**AIM OF THE EXERCISE:** Your task is to copy the material exactly.
* Begin RECORDED INFORMATION *
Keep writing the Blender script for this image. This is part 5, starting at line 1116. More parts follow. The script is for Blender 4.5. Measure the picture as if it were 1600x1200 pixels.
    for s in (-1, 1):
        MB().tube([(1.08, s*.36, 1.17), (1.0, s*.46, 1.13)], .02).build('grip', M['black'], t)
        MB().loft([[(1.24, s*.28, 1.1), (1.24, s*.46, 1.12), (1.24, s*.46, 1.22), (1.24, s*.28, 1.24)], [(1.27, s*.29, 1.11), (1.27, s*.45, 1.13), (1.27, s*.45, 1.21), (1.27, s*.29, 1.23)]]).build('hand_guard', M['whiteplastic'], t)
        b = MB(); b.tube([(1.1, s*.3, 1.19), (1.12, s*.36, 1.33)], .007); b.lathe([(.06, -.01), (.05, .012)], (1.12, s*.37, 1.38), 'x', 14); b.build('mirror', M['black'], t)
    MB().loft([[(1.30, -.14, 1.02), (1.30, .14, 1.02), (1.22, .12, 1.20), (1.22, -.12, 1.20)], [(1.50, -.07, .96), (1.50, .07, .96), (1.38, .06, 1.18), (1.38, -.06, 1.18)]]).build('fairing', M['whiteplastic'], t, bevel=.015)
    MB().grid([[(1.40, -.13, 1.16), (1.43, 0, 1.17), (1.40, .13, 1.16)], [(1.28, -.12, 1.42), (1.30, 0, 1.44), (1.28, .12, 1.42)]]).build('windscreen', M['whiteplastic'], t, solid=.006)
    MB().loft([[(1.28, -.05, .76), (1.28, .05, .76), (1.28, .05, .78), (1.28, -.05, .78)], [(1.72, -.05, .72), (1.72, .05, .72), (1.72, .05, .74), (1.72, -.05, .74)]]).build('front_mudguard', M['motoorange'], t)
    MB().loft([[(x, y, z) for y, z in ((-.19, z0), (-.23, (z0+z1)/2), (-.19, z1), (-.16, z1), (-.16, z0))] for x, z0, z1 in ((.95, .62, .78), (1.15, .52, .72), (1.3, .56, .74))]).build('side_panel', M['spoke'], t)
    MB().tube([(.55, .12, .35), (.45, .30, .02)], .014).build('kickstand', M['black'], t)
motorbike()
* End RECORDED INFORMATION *
**OUTPUT FOR THIS TASK:**
Keep writing the Blender script for this image. This is part 5, starting at line 1116. More parts follow. The script is for Blender 4.5. Measure the picture as if it were 1600x1200 pixels.
    for s in (-1, 1):
        MB().tube([(1.08, s*.36, 1.17), (1.0, s*.46, 1.13)], .02).build('grip', M['black'], t)
        MB().loft([[(1.24, s*.28, 1.1), (1.24, s*.46, 1.12), (1.24, s*.46, 1.22), (1.24, s*.28, 1.24)], [(1.27, s*.29, 1.11), (1.27, s*.45, 1.13), (1.27, s*.45, 1.21), (1.27, s*.29, 1.23)]]).build('hand_guard', M['whiteplastic'], t)
        b = MB(); b.tube([(1.1, s*.3, 1.19), (1.12, s*.36, 1.33)], .007); b.lathe([(.06, -.01), (.05, .012)], (1.12, s*.37, 1.38), 'x', 14); b.build('mirror', M['black'], t)
    MB().loft([[(1.30, -.14, 1.02), (1.30, .14, 1.02), (1.22, .12, 1.20), (1.22, -.12, 1.20)], [(1.50, -.07, .96), (1.50, .07, .96), (1.38, .06, 1.18), (1.38, -.06, 1.18)]]).build('fairing', M['whiteplastic'], t, bevel=.015)
    MB().grid([[(1.40, -.13, 1.16), (1.43, 0, 1.17), (1.40, .13, 1.16)], [(1.28, -.12, 1.42), (1.30, 0, 1.44), (1.28, .12, 1.42)]]).build('windscreen', M['whiteplastic'], t, solid=.006)
    MB().loft([[(1.28, -.05, .76), (1.28, .05, .76), (1.28, .05, .78), (1.28, -.05, .78)], [(1.72, -.05, .72), (1.72, .05, .72), (1.72, .05, .74), (1.72, -.05, .74)]]).build('front_mudguard', M['motoorange'], t)
    MB().loft([[(x, y, z) for y, z in ((-.19, z0), (-.23, (z0+z1)/2), (-.19, z1), (-.16, z1), (-.16, z0))] for x, z0, z1 in ((.95, .62, .78), (1.15, .52, .72), (1.3, .56, .74))]).build('side_panel', M['spoke'], t)
    MB().tube([(.55, .12, .35), (.45, .30, .02)], .014).build('kickstand', M['black'], t)
motorbike()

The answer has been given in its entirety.